Hay al menos tres argumentos que suelen esgrimirse para ponerle cortapisas a la libertad de expresión. No son estos, claro está, todos los que existen; pero sí son los argumentos que sirven casi de paradigma a este debate. El primero es un argumento ético, el segundo es político y el tercero es uno estrictamente jurídico. ¿Qué dicen esos argumentos?

Estas consideraciones a favor de los límites a la libertad de expresión son, como veremos, extremadamente engañosas y en la mayor parte de los países sirven a veces de pretextos para amagar la libertad de expresión o sofocarla. Por eso, más que razones sensatas a favor de los límites de la libertad de expresión (que es lo que aparentan) son, las más de las veces, amenazas a su libre ejercicio.

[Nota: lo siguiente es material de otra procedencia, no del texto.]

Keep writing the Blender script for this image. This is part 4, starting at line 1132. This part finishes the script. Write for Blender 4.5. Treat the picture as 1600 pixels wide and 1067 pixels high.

El argumento que vamos a llamar ético consiste en sostener que el deber de la prensa es decir la verdad y que el ejercicio de la libertad de expresión encuentra en ese deber un límite que no podría ser sobrepasado. A primera vista, se trata de un argumento irrefutable. ¿Quién podría esgrimir la libertad para mentir, falsear los hechos, difamar o salpicar las vidas ajenas? Se trata, sin embargo, de un argumento desgraciadamente engañoso. El deber de la prensa es el de no mentir de manera deliberada o intencional, pero ese deber no es equivalente al deber de decir la verdad. Si un medio emite noticias falsas de manera deliberada, entonces no cabe duda, debe responder civilmente de los perjuicios civiles que con ello cause; pero si un medio emite o difunde entre el público noticias falsas, noticias que no se corresponden con los hechos, pero lo hace por mero descuido, como producto de las urgencias del oficio periodístico, entonces no debe responder aunque haya causado daño o difamado objetivamente. Esto no debe extrañar. Desde el punto de vista legal, usted no responde por el mero hecho de causar daño, sino que usted responde cuando causa daño como resultado de haber abandonado un cierto deber de conducta. Es la infracción de un deber de cuidado lo que origina la responsabilidad y, por lo mismo no basta la mera causa del daño para que la prensa deba responder.